La contrefaçon de l’art a vu le jour en même temps que les artistes de renommée. Dans la Rome antique, on a procédé à la contrefaçon des œuvres du sculpteur grec Praxitèle (encore plus antique). Les établissements distingués comme le musée J. Paul Getty, à Los Angeles, ont été marqués par le scandale de la contrefaçon. En 1983, le musée Getty acquiert un faux kouros (statue d’un jeune homme, courant dans l’art de la Grèce antique) et, au début des années 1990, il découvre que sa collection comprend depuis des années plusieurs faux dessins de maîtres anciens, achetés pour des millions de dollars.

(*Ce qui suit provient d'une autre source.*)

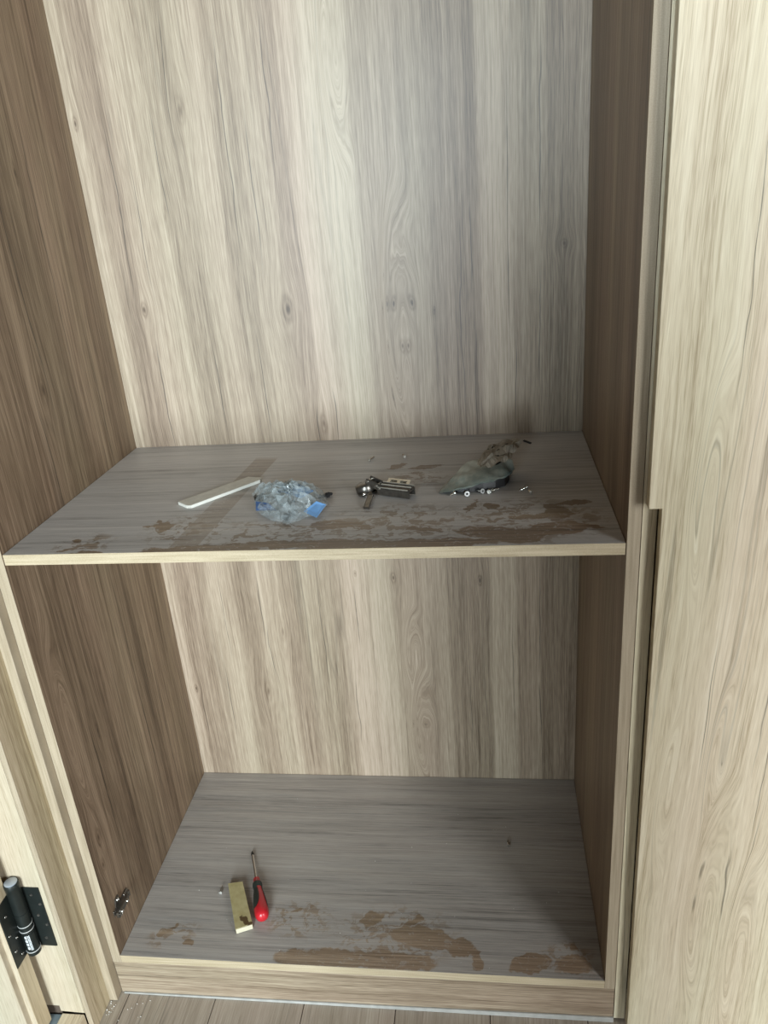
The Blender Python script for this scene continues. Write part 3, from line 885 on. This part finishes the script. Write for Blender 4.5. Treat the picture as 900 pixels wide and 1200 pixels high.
# mounting plate wing with two holes rising behind the arm
wg = B()
wc = L(0.048, 0.021, 0.013)
wy = (ay_ * 0.9 + az_ * 0.44).normalized()
wz = ax_.cross(wy)
for (x0, x1, y0, y1) in ((-0.021, 0.021, 0.005, 0.009), (-0.021, 0.021, -0.010, -0.005), (-0.021, -0.015, -0.005, 0.005), (-0.003, 0.003, -0.005, 0.005), (0.015, 0.021, -0.005, 0.005)):
    obox(wg, wc + ax_ * ((x0 + x1) / 2) + wy * ((y0 + y1) / 2), ax_, wy, wz, (x1 - x0) / 2, (y1 - y0) / 2, 0.0012, 0.0003)
obox(wg, wc - wz * 0.003 + wy * 0.0, ax_, wy, wz, 0.019, 0.008, 0.0008, 0.0003)
obj('mounting_plate', wg, M['nickel'], ch)
for x in (0.036, 0.056):
    s_ = B()
    lathe(s_, L(x, 0.0, 0.0135), az_, [(0, 0.0033), (0.0022, 0.0033), (0.0026, 0.0026), (0.0018, 0.0012)], 12)
    obj('screw', s_, M['screw'], ch, smooth=True)
# loose lever hanging out towards the shelf edge
lv = B()
p0, p1 = Vector((0.551, 0.181, hz + 0.010)), Vector((0.5475, 0.146, hz + 0.0022))
dv_ = (p1 - p0).normalized()
obox(lv, (p0 + p1) / 2, dv_, ax_, dv_.cross(ax_), (p1 - p0).length / 2, 0.0045, 0.0014, 0.0008)
lathe(lv, p0 + Vector((0, 0.004, 0)), (az_ * 0.8 - ay_ * 0.6).normalized(), [(0, 0.003), (0.004, 0.003)], 10)
obj('lever', lv, M['dark_nickel'], ch)

# dusty bag with paper on top
pg = thing('plastic_bag', (0.735, 0.245, H), 'dusty grey-green plastic bag with torn brown paper on top, right half of the shelf', 'bag')
front = [(0.6627, 0.2013, 0.0014), (0.6842, 0.1998, 0.0070), (0.7053, 0.2008, 0.0120), (0.729, 0.204, 0.0160), (0.7542, 0.2135, 0.0190), (0.774, 0.2264, 0.0210), (0.7860, 0.2560, 0.0215)]
backe = [(0.6613, 0.2027, 0.0014), (0.6722, 0.2216, 0.0090), (0.6904, 0.2462, 0.0210), (0.7076, 0.2692, 0.0300), (0.7295, 0.2762, 0.0350), (0.7556, 0.2753, 0.0385), (0.7830, 0.2700, 0.0330)]
hem = [(0.6613, 0.2060, 0.0008), (0.6680, 0.2420, 0.0010), (0.6820, 0.2760, 0.0012), (0.7050, 0.3020, 0.0012), (0.7330, 0.3120, 0.0012), (0.7620, 0.3050, 0.0012), (0.7900, 0.2860, 0.0080)]
lip = [(a_[0] + 0.001, a_[1] + 0.0030, max(0.0008, a_[2] - 0.0035)) for a_ in front]


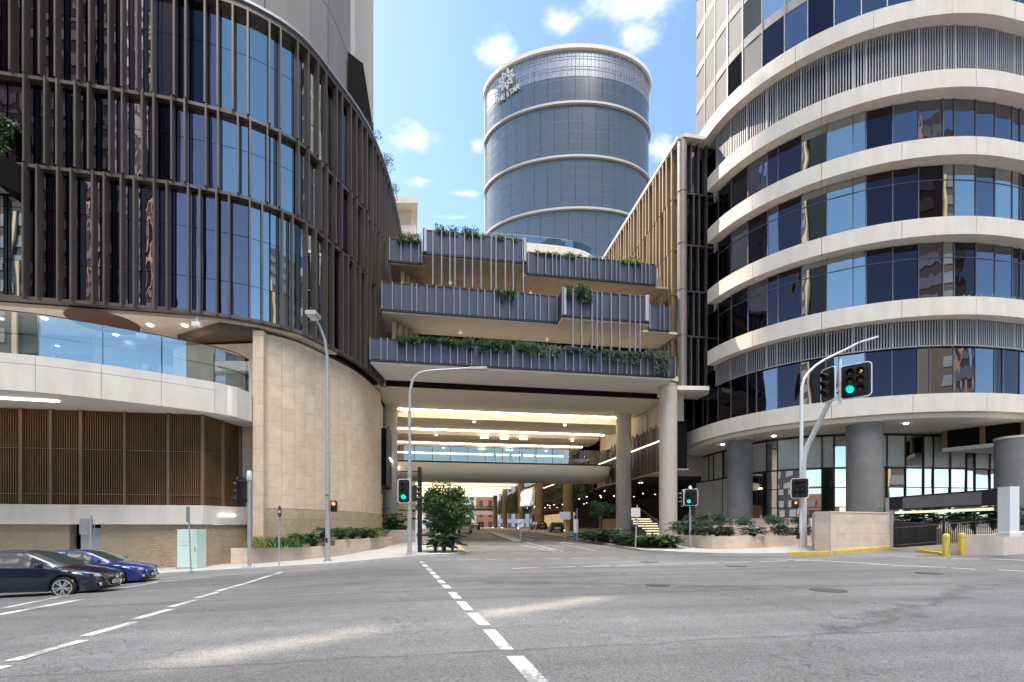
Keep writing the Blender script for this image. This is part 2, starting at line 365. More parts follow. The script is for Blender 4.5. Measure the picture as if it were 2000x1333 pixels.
def seethru(name, tint, refl=.35, rough=.01, col=(.9, .95, 1)):
    m = bpy.data.materials.new(name); MATS[name] = m; m.use_nodes = True; nt = m.node_tree; nt.nodes.clear(); L = nt.links
    o = nd(nt, 'ShaderNodeOutputMaterial'); t = nd(nt, 'ShaderNodeBsdfTransparent'); t.inputs[0].default_value = (*tint, 1)
    g = nd(nt, 'ShaderNodeBsdfGlossy'); g.inputs[0].default_value = (*col, 1); g.inputs['Roughness'].default_value = rough
    lw = nd(nt, 'ShaderNodeLayerWeight', Blend=.35); mr = nd(nt, 'ShaderNodeMapRange'); mr.inputs[3].default_value = refl; mr.inputs[4].default_value = 1; L.new(lw.outputs['Fresnel'], mr.inputs[0])
    mx = nd(nt, 'ShaderNodeMixShader'); L.new(mr.outputs[0], mx.inputs[0]); L.new(t.outputs[0], mx.inputs[1]); L.new(g.outputs[0], mx.inputs[2]); L.new(mx.outputs[0], o.inputs[0])
    return m
def leaf_mat(name, c, var=.5):
    m = bpy.data.materials.new(name); MATS[name] = m; m.use_nodes = True; nt = m.node_tree; b = nt.nodes['Principled BSDF']; L = nt.links
    gi = nd(nt, 'ShaderNodeNewGeometry'); rp = nd(nt, 'ShaderNodeMapRange'); rp.inputs[3].default_value = 1 - var; rp.inputs[4].default_value = 1 + var * 1.3; L.new(gi.outputs['Random Per Island'], rp.inputs[0])
    mx = nd(nt, 'ShaderNodeVectorMath', operation='SCALE'); mx.inputs[0].default_value = c; L.new(rp.outputs[0], mx.inputs['Scale']); L.new(mx.outputs[0], b.inputs['Base Color'])
    b.inputs['Roughness'].default_value = .45
    tr = nd(nt, 'ShaderNodeBsdfTranslucent'); L.new(mx.outputs[0], tr.inputs[0]); ms = nd(nt, 'ShaderNodeMixShader'); ms.inputs[0].default_value = .25
    L.new(b.outputs[0], ms.inputs[1]); L.new(tr.outputs[0], ms.inputs[2]); L.new(ms.outputs[0], nt.nodes['Material Output'].inputs[0])
    return m
asphalt = asphalt_mat()
concrete = mat('pavement_concrete', (.38, .375, .37), .85, var=.12, vscale=1.2, bump=.3, bscale=40)
white_band = mat('cream_precast', (.67, .62, .56), .7, var=.12, vscale=1.5, streak=True, bump=.08, bscale=30)
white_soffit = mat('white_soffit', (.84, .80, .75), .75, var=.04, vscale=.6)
cream = mat('warm_render', (.62, .54, .43), .8, var=.07, vscale=.6)
grey_conc = mat('grey_concrete', (.215, .205, .205), .85, var=.2, vscale=1.6, bump=.2, bscale=14)
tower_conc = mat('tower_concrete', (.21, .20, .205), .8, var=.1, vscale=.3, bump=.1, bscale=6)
pale_col = mat('column_render', (.56, .50, .43), .75, var=.09, vscale=1.2, bump=.1, bscale=20)
bronze = mat('bronze_fin', (.135, .112, .10), .36, .4, var=.2, vscale=1.5, streak=True)
bronze_warm = mat('warm_bronze', (.34, .22, .13), .42, .35, var=.2, vscale=1.3, streak=True)
silver_fin = mat('grey_aluminium', (.26, .26, .30), .4, .4, var=.08)
dark_rail = mat('dark_metal', (.02, .02, .024), .4, .3, var=.1)
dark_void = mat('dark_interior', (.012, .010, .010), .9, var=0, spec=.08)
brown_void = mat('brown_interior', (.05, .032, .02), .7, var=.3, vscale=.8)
panel_blue = mat('terrace_panel', (.058, .070, .115), .4, .15, var=.16, vscale=1.1, streak=True)
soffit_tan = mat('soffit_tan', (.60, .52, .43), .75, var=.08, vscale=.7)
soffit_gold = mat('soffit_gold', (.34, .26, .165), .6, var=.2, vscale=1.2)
louvre_brown = mat('louvre_brown', (.19, .10, .045), .55, .2, var=.25, vscale=2, streak=True)
stone = stone_mat('sandstone_blocks', (.64, .50, .375), (.69, .55, .425), 1.35, .78, swap=True, rough_bump=.25, mort=.010, mcol=.58)
stone_rough = stone_mat('split_sandstone', (.50, .385, .27), (.58, .455, .33), 1.8, 1.05, rough_bump=1.0, mort=.008, mcol=.7)
stone_wall2 = stone_mat('honed_sandstone', (.62, .50, .40), (.66, .545, .445), 2.6, .62, rough_bump=.12, mort=.006, mcol=.7)
gal = mat('galvanised_steel', (.42, .43, .46), .45, .5, var=.12, vscale=4)
paint_white = mat('white_paint', (.74, .75, .78), .5, var=.03)
black_pl = mat('black_plastic', (.012, .012, .014), .4, var=0)
road_white = mat('road_white', (.56, .56, .56), .75, var=.25, vscale=9)
def wear(m):
    nt = m.node_tree; L = nt.links; b = nt.nodes['Principled BSDF']; src = b.inputs['Base Color'].links[0].from_socket
    tc = nd(nt, 'ShaderNodeTexCoord'); nz = nd(nt, 'ShaderNodeTexNoise', Scale=14.0, Detail=10.0, Roughness=.75); L.new(tc.outputs['Object'], nz.inputs['Vector'])
    n2 = nd(nt, 'ShaderNodeTexNoise', Scale=.8, Detail=2.0); L.new(tc.outputs['Object'], n2.inputs['Vector'])
    ad = nd(nt, 'ShaderNodeMath', operation='ADD'); L.new(nz.outputs[0], ad.inputs[0]); L.new(n2.outputs[0], ad.inputs[1])
    mr = nd(nt, 'ShaderNodeMapRange'); mr.inputs[1].default_value = .87; mr.inputs[2].default_value = .98; mr.inputs[3].default_value = .85; mr.inputs[4].default_value = 0; L.new(ad.outputs[0], mr.inputs[0])
    mx = nd(nt, 'ShaderNodeMixRGB'); mx.inputs[2].default_value = (.16, .16, .165, 1); L.new(mr.outputs[0], mx.inputs[0]); L.new(src, mx.inputs[1]); L.new(mx.outputs[0], b.inputs['Base Color'])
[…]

La contrefaçon touche les artistes inuits, métis et de Premières Nations du Canada à plus petite échelle, mais de façon plus dévastatrice. À travers le pays, de faux tableaux, dessins, estampes, masques et sculptures autochtones sont vendus de façon régulière aux touristes naïfs désireux d’acheter de l’art canadien. La fréquence alarmante et largement non reconnue de la contrefaçon du travail des artistes autochtones relève fort probablement de plusieurs facteurs. D’abord, il y a la nostalgie répandue des personnes pour ce qu’elles perçoivent comme étant des cultures traditionnelles, en plus de leur ignorance de ces mêmes cultures. Vient probablement s’ajouter le fait que les communautés autochtones ont l’habitude de créer des objets sans importance spécifiquement pour les touristes. De plus, les communautés autochtones n’ont pas comme tradition d’attribuer les œuvres d’art à des artistes précis. Les artistes plus vieux de la première vague de croisement, comme Norval Morrisseau, n’ont pas évolué dans un système qui est en partie conçu pour protéger l’identité et la paternité des artistes. Les artistes plus jeunes qui ont grandi dans le monde artistique conventionnel, tel Brian Jungen, sont beaucoup moins vulnérables à la contrefaçon.

Un autre artiste autochtone important au Canada dont le travail se retrouve systématiquement dans les magasins de bibelots est l’artiste ojibwé Benjamin Chee Chee, qui s’est tragiquement suicidé le 14 mars 1977, à l’âge de 32 ans. À l’instar de Norval Morrisseau, Benjamin Chee Chee est autodidacte. Il est connu pour ses représentations élégantes d’animaux en gouache et en encre sur papier. Ses lignes allongées, ondulées et effilées, représentant, par exemple, une formation de bernaches s’élançant dans les airs, leurs lignes montantes et descendantes s’entremêlant, constituent le style emblématique de cet artiste. Chee Chee est maître de l’équilibre délicat entre l’agitation turbulente et la sérénité rêvée. Si Chee Chee reste plus près des dynamiques furieuses du monde naturel que Norval Morrisseau (les tableaux de Norval Morrisseau occupent plutôt le paysage mythique et intérieur), ses animaux, surtout ses oiseaux, retiennent une qualité emblématique : ils sont, on le ressent, symboliques des processus à la fois du cosmos et de l’esprit. Tandis que les œuvres de Norval Morrisseau représentent un voyage chamanique désincarné, ceux de Benjamin Chee Chee suggèrent un portail évanescent par lequel ce dernier nous invite à passer entre les mondes physique et spirituel.

La contrefaçon n’est pas un problème financier qui touche uniquement les artistes, leurs héritiers et leurs collectionneurs, elle affecte encore plus les artistes issus de cultures vulnérables et opprimées le long de l’histoire. C’est une tragédie pour le public, ainsi que pour notre culture évolutive, de diluer les réussites des grands artistes et d’attirer l’attention loin des nuances de leurs œuvres authentiques. Qu’on ne s’y trompe pas, il y a une différence entre un tableau de Norval Morrisseau, ou un dessin de Benjamin Chee Chee, et une contrefaçon que l’on a créée pour de l’argent. L’art visionnaire de ce genre consiste en des détails quasi inexprimables — une ligne courbe, l’emploi d’une couleur ou d’un symbole — qui lui donnent sa valeur spirituelle qui vous transporte; c’est cela, au bout du compte, que l’on ne peut pas fausser.